Azerbaijan Rejects European Criticism

BAKU, Azerbaijan -- President Ilham Aliyev's office on Tuesday rejected European criticism of the government's preparations for the weekend parliamentary election, saying that authorities had significantly liberalized election procedures.

Aliyev's office said a critical assessment of preparations for the election by the Council of Europe and the Organization for Security and Cooperation in Europe failed to take into account the government's agreement last week to take steps to prevent fraud. The steps include the use of invisible ink and ultraviolet light monitors to prevent people from voting more than once.

Aliyev also directed that Azeri nongovernmental organizations that receive more than 30 percent of their funding from foreign sources should be allowed to monitor the balloting. Such organizations had previously been banned from monitoring. And he instructed election authorities to ensure that voter lists include voters' addresses.

"I am sure that if the paper had reflected the president's instructions of Oct. 25, many of the criticisms would have lost their actuality," said Ali Hasanov, director of the social and political department of the presidential administration. He said that the report had reviewed the situation only until Oct. 21.
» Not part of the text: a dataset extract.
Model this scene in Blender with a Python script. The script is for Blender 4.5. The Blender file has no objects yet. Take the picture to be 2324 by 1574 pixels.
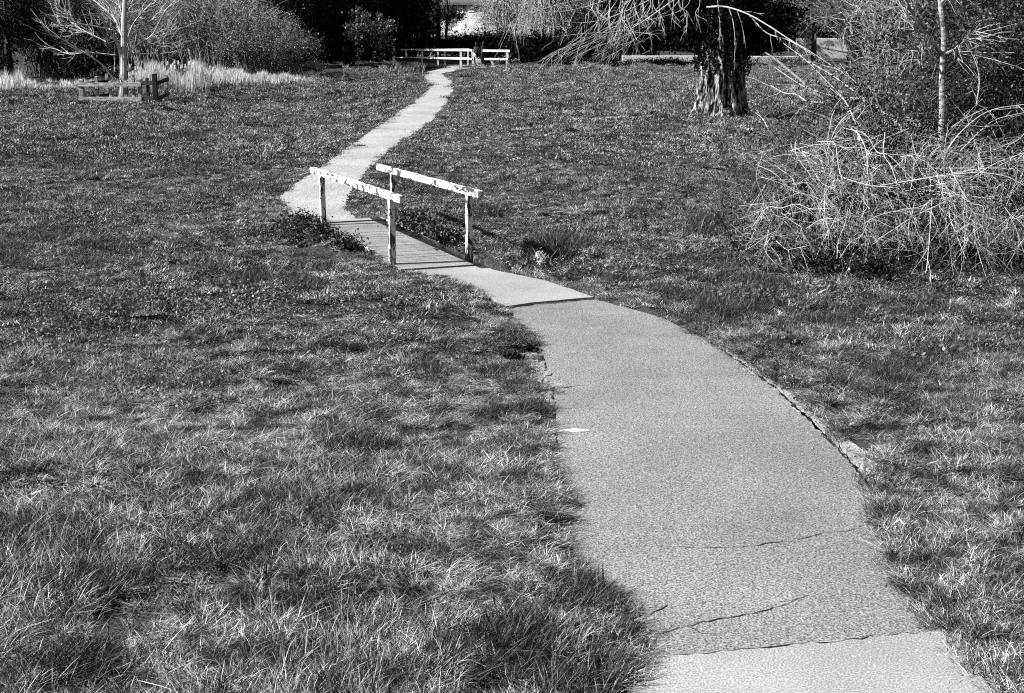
import bpy, math, random
import numpy as np
from mathutils import Vector, Matrix
from mathutils.geometry import tessellate_polygon

# ------------------------------------------------------------------ camera, sky, sun, exposure
sc = bpy.context.scene
COL = sc.collection
HC = 4.0                      # eye height above the meadow
PITCH = math.atan((787 - 30) / 3228.0)
cam_d = bpy.data.cameras.new('camera')
cam_d.lens = 50.0; cam_d.sensor_width = 36.0; cam_d.clip_start = 0.1; cam_d.clip_end = 5000
cam = bpy.data.objects.new('camera', cam_d); COL.objects.link(cam)
cam.location = (0, 0, HC)
cam.rotation_euler = (math.pi / 2 - PITCH, 0, 0)
sc.camera = cam

SUN_EL = math.radians(40)
SUN_DIR = Vector((-0.975, -0.22, 0)).normalized()          # horizontal direction towards the sun
w = bpy.data.worlds.new('World'); sc.world = w; w.use_nodes = True
nt = w.node_tree
sky = nt.nodes.new('ShaderNodeTexSky'); sky.sky_type = 'NISHITA'; sky.sun_disc = False
sky.sun_elevation = SUN_EL
sky.sun_rotation = math.atan2(SUN_DIR.x, SUN_DIR.y)
bw = nt.nodes.new('ShaderNodeRGBToBW')
nt.links.new(sky.outputs[0], bw.inputs[0])
nt.links.new(bw.outputs[0], nt.nodes['Background'].inputs[0])
nt.nodes['Background'].inputs[1].default_value = 0.05
sd = bpy.data.lights.new('sun', 'SUN'); sd.energy = 5.0; sd.angle = math.radians(0.5)
sd.color = (1, 1, 1)
sun = bpy.data.objects.new('sun', sd); COL.objects.link(sun)
sv = Vector((SUN_DIR.x * math.cos(SUN_EL), SUN_DIR.y * math.cos(SUN_EL), math.sin(SUN_EL)))
sun.rotation_euler = sv.to_track_quat('Z', 'Y').to_euler()
sun.location = sv * 50
sc.view_settings.view_transform = 'Standard'
sc.view_settings.look = 'None'
sc.view_settings.exposure = 1.25
sc.view_settings.gamma = 1.0
sc.cycles.use_denoising = False
sc.cycles.max_bounces = 3
sc.cycles.diffuse_bounces = 0
sc.cycles.glossy_bounces = 1
sc.cycles.transmission_bounces = 1
sc.cycles.transparent_max_bounces = 4
sc.cycles.filter_width = 1.1

# ------------------------------------------------------------------ helpers
random.seed(7)
RNG = np.random.default_rng(11)
F = 3228.0; CX = 1162.0; CY = 787.0        # the photograph measured 2324 wide
cp, sp = math.cos(PITCH), math.sin(PITCH)

def ray(px, py):
    u = (px - CX) / F; v = (CY - py) / F
    return Vector((u, cp + v * sp, -sp + v * cp))

def G(px, py, z=0.0):
    r = ray(px, py); t = (z - HC) / r.z
    return Vector((r.x * t, r.y * t, z))

def W(px, py, d):
    """a point d metres ahead of the camera"""
    r = ray(px, py); t = d / r.y
    return Vector((r.x * t, d, HC + r.z * t))

def tag(o, label=None, cat=None, group=None, kind=None):
    if label: o['label'] = label
    if cat: o['category'] = cat
    if group: o['group'] = group
    if kind: o['kind'] = kind
    return o

def empty(name, loc=(0, 0, 0), label=None, cat=None, group=None):
    o = bpy.data.objects.new(name, None); COL.objects.link(o)
    o.location = loc; o.empty_display_size = 0.2
    return tag(o, label, cat, group)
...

Meanwhile, the New York-based Human Rights Watch group said that it would be impossible to hold a free and fair parliamentary election in Azerbaijan due to violence and intimidation of the opposition.

In a report issued Monday, the group described arrests and beatings of opposition supporters, and expressed fear of a new crackdown against protesters.

"The existing climate of intimidation, particularly against the opposition Azadliq bloc, has sent a strong message to voters about whom they should support" in Sunday's balloting, Human Rights Watch said. "Equally worrisome ... is a real potential for violent confrontation if the opposition decides to attempt large-scale protests after the November elections."

Mathilde Bogner, a Baku-based researcher with Human Rights Watch, said that Aliyev's Oct. 25 instructions were probably too late to have an effect on the campaign. She said that the group had seen no evidence that police or local authorities had been brought to account for violations so far.

Azeri election officials ruled Tuesday that voters could use Soviet-era passports and temporary documents as proof of identity during this Sunday's election, temporarily defusing a dispute with devout Muslim women who said their civil rights were being trampled.